══ Information supplied

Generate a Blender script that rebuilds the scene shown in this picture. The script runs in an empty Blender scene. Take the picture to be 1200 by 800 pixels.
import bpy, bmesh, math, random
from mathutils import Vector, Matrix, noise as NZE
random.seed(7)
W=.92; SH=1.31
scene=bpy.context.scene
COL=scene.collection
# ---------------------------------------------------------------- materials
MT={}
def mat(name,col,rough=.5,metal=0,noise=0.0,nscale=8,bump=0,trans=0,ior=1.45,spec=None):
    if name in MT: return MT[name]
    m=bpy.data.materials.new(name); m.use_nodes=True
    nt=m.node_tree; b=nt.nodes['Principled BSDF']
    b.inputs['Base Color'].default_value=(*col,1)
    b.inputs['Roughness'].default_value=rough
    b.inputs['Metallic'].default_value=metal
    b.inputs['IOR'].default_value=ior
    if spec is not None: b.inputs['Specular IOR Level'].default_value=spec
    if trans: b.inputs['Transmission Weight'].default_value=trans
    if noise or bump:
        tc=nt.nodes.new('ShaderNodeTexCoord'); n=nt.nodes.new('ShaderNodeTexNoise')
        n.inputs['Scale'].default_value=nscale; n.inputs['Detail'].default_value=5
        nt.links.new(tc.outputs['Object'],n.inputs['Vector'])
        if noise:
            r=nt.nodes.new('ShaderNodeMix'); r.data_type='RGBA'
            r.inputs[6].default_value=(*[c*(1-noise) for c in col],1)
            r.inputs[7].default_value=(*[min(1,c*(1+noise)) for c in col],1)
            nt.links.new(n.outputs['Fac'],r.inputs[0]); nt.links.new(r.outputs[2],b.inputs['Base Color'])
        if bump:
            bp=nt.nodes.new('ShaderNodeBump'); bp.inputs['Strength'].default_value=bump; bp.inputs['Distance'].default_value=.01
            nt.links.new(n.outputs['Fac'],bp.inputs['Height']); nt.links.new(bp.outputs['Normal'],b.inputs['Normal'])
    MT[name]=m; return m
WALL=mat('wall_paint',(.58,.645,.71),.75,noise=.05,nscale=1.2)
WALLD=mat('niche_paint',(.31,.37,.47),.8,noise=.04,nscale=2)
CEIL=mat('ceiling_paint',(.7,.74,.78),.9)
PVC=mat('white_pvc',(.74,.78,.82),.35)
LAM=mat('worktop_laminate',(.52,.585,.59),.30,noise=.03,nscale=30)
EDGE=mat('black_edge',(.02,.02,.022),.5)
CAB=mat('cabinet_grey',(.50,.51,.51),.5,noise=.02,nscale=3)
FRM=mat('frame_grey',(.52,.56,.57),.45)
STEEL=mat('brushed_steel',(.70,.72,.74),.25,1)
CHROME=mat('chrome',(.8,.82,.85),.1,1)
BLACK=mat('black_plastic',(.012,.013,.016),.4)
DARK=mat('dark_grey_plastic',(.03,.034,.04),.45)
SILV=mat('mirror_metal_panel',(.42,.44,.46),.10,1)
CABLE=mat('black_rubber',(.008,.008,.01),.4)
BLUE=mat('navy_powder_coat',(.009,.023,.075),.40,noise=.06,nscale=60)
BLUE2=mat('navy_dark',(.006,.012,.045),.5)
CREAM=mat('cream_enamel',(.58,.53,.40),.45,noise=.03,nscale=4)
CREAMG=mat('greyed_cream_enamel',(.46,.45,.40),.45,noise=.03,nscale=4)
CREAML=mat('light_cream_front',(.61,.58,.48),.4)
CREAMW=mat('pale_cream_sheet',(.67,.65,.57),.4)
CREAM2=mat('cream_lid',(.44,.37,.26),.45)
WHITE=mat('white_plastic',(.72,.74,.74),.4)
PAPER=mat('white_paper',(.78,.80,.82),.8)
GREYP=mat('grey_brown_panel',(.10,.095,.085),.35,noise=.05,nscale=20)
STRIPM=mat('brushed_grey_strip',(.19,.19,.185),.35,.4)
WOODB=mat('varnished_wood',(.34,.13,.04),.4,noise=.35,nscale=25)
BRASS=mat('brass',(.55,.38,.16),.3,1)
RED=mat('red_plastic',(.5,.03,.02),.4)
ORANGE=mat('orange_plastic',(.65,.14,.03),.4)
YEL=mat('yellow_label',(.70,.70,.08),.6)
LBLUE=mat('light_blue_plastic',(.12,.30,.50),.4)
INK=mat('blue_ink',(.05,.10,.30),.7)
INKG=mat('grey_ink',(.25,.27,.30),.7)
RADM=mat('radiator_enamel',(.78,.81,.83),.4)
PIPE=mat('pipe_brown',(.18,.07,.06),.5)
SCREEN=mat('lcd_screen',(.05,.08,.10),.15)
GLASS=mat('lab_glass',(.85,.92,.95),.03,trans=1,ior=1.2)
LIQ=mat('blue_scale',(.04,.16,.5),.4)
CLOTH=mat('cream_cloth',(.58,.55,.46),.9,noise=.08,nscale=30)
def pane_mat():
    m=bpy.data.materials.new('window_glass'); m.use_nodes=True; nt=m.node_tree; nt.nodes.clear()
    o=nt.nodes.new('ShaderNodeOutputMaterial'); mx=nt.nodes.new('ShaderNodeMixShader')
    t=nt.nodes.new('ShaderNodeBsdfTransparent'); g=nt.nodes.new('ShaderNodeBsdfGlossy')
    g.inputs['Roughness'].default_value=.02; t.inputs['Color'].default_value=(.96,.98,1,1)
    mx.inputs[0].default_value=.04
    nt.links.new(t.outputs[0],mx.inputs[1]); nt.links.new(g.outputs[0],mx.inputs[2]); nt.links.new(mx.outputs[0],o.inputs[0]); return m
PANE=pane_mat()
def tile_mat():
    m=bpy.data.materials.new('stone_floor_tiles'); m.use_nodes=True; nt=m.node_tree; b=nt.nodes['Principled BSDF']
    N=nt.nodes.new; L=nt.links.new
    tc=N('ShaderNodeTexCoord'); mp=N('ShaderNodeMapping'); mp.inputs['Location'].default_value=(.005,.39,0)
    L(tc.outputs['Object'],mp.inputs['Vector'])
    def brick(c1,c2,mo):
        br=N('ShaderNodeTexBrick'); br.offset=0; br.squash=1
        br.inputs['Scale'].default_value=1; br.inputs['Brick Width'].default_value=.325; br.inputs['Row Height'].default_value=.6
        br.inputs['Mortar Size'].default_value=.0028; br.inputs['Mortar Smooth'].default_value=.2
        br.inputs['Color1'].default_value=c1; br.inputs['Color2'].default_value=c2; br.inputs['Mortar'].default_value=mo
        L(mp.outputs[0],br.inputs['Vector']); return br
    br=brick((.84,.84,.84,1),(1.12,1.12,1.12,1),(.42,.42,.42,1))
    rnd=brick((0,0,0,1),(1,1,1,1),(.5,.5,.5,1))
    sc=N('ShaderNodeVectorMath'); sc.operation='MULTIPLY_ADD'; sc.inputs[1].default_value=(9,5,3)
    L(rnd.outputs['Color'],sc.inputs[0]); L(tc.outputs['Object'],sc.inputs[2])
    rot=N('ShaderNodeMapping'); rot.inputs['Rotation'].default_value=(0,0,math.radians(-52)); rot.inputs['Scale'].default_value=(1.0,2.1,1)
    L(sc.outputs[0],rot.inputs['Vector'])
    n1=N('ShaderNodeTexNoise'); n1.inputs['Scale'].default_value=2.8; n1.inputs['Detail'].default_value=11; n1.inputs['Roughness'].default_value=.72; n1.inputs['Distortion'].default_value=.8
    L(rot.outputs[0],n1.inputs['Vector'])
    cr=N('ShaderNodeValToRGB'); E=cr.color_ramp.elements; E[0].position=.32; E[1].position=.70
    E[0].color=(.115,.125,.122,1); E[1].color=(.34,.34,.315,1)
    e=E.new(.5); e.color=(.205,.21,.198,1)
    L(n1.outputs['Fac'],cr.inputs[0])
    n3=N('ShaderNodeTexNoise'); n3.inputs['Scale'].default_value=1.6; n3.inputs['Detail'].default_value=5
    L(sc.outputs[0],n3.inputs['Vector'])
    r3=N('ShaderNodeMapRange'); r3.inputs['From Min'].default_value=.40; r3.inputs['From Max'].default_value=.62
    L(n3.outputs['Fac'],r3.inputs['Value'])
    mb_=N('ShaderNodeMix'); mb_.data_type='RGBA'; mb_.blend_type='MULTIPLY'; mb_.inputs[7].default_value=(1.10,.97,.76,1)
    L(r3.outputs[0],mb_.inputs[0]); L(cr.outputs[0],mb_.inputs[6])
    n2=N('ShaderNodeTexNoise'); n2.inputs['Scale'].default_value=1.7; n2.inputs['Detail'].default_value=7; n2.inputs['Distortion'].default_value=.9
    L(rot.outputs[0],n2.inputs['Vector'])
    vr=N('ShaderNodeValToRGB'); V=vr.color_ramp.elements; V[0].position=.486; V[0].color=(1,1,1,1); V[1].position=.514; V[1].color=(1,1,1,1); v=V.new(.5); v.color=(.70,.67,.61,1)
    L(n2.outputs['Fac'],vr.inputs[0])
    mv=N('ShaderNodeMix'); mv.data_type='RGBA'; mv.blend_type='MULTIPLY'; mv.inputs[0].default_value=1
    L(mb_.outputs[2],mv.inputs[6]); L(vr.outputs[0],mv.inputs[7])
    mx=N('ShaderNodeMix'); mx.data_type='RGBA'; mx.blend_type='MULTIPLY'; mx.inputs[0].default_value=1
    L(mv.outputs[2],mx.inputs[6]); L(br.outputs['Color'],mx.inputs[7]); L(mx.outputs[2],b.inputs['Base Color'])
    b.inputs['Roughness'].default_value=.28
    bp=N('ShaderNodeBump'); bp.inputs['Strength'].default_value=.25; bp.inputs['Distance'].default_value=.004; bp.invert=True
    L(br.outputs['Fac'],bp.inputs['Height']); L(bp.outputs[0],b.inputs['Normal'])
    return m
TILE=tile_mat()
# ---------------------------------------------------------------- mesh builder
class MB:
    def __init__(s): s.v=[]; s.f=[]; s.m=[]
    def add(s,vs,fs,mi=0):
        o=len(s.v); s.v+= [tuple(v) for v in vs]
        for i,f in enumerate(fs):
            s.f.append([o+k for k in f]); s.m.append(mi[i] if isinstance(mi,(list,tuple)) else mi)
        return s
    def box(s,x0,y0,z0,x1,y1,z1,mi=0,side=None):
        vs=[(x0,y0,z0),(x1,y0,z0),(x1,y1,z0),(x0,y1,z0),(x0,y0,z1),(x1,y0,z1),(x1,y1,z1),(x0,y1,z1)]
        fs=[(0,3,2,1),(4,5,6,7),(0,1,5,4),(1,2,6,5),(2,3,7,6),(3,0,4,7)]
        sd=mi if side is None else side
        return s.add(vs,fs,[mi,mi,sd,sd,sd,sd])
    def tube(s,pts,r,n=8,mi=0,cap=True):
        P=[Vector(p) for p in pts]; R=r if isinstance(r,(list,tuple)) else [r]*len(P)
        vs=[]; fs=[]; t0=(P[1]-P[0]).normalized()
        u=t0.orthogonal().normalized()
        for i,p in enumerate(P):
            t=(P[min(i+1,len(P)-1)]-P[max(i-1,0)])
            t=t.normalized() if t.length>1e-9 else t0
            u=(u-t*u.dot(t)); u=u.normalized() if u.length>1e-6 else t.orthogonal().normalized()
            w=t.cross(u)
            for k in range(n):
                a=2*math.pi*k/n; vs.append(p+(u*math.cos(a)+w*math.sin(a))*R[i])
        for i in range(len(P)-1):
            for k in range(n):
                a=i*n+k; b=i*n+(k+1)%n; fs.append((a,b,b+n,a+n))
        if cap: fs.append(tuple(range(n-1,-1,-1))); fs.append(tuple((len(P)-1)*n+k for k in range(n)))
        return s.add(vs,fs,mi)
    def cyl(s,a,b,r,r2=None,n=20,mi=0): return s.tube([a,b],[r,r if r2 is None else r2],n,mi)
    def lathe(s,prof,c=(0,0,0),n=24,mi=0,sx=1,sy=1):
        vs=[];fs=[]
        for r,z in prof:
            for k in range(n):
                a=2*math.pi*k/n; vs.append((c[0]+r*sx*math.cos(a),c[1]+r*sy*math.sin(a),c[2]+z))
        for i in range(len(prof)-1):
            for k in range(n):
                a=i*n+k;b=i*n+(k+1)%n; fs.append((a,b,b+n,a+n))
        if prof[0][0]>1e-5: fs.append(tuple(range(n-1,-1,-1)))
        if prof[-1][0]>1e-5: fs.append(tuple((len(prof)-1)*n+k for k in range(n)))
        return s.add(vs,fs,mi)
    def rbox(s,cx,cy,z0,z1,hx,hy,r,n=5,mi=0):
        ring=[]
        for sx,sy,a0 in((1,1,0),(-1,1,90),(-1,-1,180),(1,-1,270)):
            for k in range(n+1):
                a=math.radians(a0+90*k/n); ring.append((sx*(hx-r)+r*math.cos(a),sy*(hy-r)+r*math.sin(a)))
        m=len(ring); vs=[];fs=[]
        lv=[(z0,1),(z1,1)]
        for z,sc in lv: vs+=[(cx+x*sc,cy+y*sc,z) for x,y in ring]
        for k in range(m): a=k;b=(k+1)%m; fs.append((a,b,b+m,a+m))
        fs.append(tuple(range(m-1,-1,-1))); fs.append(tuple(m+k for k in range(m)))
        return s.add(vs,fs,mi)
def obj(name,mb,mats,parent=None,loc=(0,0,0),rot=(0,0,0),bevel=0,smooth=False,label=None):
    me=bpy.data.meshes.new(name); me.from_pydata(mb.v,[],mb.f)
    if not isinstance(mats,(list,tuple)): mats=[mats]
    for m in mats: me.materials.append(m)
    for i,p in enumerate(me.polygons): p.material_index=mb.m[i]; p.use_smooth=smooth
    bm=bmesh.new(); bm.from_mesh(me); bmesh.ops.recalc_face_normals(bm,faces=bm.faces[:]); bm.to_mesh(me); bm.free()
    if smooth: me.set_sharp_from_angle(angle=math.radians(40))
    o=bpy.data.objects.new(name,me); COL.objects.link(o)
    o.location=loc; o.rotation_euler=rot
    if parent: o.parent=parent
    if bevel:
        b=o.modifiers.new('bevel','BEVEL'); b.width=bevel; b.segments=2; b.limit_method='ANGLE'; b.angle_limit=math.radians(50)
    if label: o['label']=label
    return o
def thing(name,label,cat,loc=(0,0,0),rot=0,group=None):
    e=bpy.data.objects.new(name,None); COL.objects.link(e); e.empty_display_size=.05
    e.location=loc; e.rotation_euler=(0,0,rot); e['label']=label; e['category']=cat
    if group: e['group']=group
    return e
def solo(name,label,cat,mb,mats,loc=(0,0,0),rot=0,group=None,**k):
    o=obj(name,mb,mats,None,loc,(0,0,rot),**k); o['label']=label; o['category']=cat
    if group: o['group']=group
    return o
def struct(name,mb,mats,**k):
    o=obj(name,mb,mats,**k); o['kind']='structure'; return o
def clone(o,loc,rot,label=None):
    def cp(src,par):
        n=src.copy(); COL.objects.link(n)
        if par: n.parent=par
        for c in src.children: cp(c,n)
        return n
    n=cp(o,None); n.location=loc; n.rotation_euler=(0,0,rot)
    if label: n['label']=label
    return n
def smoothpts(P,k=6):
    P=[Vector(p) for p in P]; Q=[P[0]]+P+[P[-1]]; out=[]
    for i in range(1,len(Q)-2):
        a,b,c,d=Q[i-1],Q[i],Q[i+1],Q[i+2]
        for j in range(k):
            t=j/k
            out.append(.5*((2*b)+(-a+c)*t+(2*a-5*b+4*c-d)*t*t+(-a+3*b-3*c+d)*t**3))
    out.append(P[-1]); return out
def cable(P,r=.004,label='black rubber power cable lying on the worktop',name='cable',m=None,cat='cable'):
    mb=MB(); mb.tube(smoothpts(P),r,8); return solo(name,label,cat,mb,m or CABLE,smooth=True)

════

● What to do
In the listing above, please print only the lines from the first one to the line where "WALL=mat('wall_paint',(.58,.645,.71),.75,noise=.05,nscale=1.2)" appears, exactly as written, both of those lines included.

● Task answer
Generate a Blender script that rebuilds the scene shown in this picture. The script runs in an empty Blender scene. Take the picture to be 1200 by 800 pixels.
import bpy, bmesh, math, random
from mathutils import Vector, Matrix, noise as NZE
random.seed(7)
W=.92; SH=1.31
scene=bpy.context.scene
COL=scene.collection
# ---------------------------------------------------------------- materials
MT={}
def mat(name,col,rough=.5,metal=0,noise=0.0,nscale=8,bump=0,trans=0,ior=1.45,spec=None):
    if name in MT: return MT[name]
    m=bpy.data.materials.new(name); m.use_nodes=True
    nt=m.node_tree; b=nt.nodes['Principled BSDF']
    b.inputs['Base Color'].default_value=(*col,1)
    b.inputs['Roughness'].default_value=rough
    b.inputs['Metallic'].default_value=metal
    b.inputs['IOR'].default_value=ior
    if spec is not None: b.inputs['Specular IOR Level'].default_value=spec
    if trans: b.inputs['Transmission Weight'].default_value=trans
    if noise or bump:
        tc=nt.nodes.new('ShaderNodeTexCoord'); n=nt.nodes.new('ShaderNodeTexNoise')
        n.inputs['Scale'].default_value=nscale; n.inputs['Detail'].default_value=5
        nt.links.new(tc.outputs['Object'],n.inputs['Vector'])
        if noise:
            r=nt.nodes.new('ShaderNodeMix'); r.data_type='RGBA'
            r.inputs[6].default_value=(*[c*(1-noise) for c in col],1)
            r.inputs[7].default_value=(*[min(1,c*(1+noise)) for c in col],1)
            nt.links.new(n.outputs['Fac'],r.inputs[0]); nt.links.new(r.outputs[2],b.inputs['Base Color'])
        if bump:
            bp=nt.nodes.new('ShaderNodeBump'); bp.inputs['Strength'].default_value=bump; bp.inputs['Distance'].default_value=.01
            nt.links.new(n.outputs['Fac'],bp.inputs['Height']); nt.links.new(bp.outputs['Normal'],b.inputs['Normal'])
    MT[name]=m; return m
WALL=mat('wall_paint',(.58,.645,.71),.75,noise=.05,nscale=1.2)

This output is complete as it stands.